Ufficialmente, la scelta è dettata da ragioni “tecniche”: si tratta infatti di prodotti che gli Stati Uniti non producono in casa e per i quali non esistono, almeno nel breve termine, alternative manifatturiere interne. Ma dietro questa spiegazione si intravede una motivazione ben più pragmatica: Trump ha capito che un aumento improvviso dei prezzi dei dispositivi elettronici – primo fra tutti l’iPhone, il cui prezzo avrebbe potuto lievitare anche oltre il 50% – avrebbe avuto un impatto immediato e negativo sull’opinione pubblica e sui mercati. Meglio dunque una ritirata tattica, almeno temporanea, per evitare contraccolpi elettorali e finanziari.

Apple era corsa ai ripari: aerei di iPhone contro i dazi

Apple, intuendo il pericolo, si era già mossa. Temendo una corsa agli acquisti e una possibile interruzione nella catena logistica, l’azienda aveva organizzato il trasporto urgente di scorte dagli stabilimenti in Cina e India: ben cinque aerei pieni di iPhone erano decollati nei giorni scorsi verso gli Stati Uniti per garantire la disponibilità dei dispositivi nei mesi successivi all’entrata in vigore dei dazi. Una vera e propria operazione logistica in stile “economia di guerra”, che racconta meglio di qualsiasi analisi quanto fossero concrete e immediate le conseguenze delle decisioni impulsive di Trump.

Ma l’elenco dei prodotti esclusi non si ferma agli articoli consumer. L’amministrazione ha risparmiato anche i macchinari necessari alla produzione di semiconduttori, probabilmente per non scoraggiare i massicci investimenti promessi da aziende come Taiwan Semiconductor e altri grandi attori globali della tecnologia. Un segnale che, anche nel suo nazionalismo economico, Trump è disposto a fare eccezioni quando c’è di mezzo la Silicon Valley.

Trump corteggia Xi, nemici-amici?

La marcia indietro sui dazi arriva mentre Trump – in un registro ormai familiare fatto di ambiguità e autocelebrazione – si mostra più morbido nei confronti della Cina. “Xi è molto intelligente”, ha dichiarato Trump, “è un mio amico, mi piace e lo rispetto. Ma non hanno trattato bene il nostro Paese. Certo, lo incontrerei, penso che arriverà qualcosa di positivo”. Dopo aver portato l’insieme delle tariffe fino a un incredibile 145% – un mix di dazi globali e specifici contro la Cina – ora Trump sembra voler gettare acqua sul fuoco.

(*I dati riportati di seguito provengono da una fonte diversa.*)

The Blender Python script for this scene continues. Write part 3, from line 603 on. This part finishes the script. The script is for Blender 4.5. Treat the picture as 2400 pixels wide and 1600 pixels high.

Il cambio di tono è evidente: da “America First” a “forse possiamo trovare un accordo”. Il problema è che l’imprevedibilità resta. L’esenzione potrebbe essere solo temporanea, sostituita da un altro tipo di tariffa (forse più bassa, intorno al 10%) nel prossimo futuro. Il presidente americano si barcamena tra l’aggressività di facciata e la necessità di non scatenare una crisi commerciale che gli si potrebbe ritorcere contro politicamente.

Con i dazi meno turisti negli Stati Uniti

Intanto, mentre Trump corteggia Xi, gli effetti collaterali della sua politica economica si fanno sentire. Secondo il Financial Times, i viaggiatori europei verso gli Stati Uniti sono diminuiti del 17% a marzo su base annua, con punte oltre il 20% da Paesi come Irlanda, Norvegia e Germania. Le tensioni politiche e l’immagine di una frontiera ostile hanno scoraggiato turisti e viaggiatori d’affari dal mettere piede nel Paese.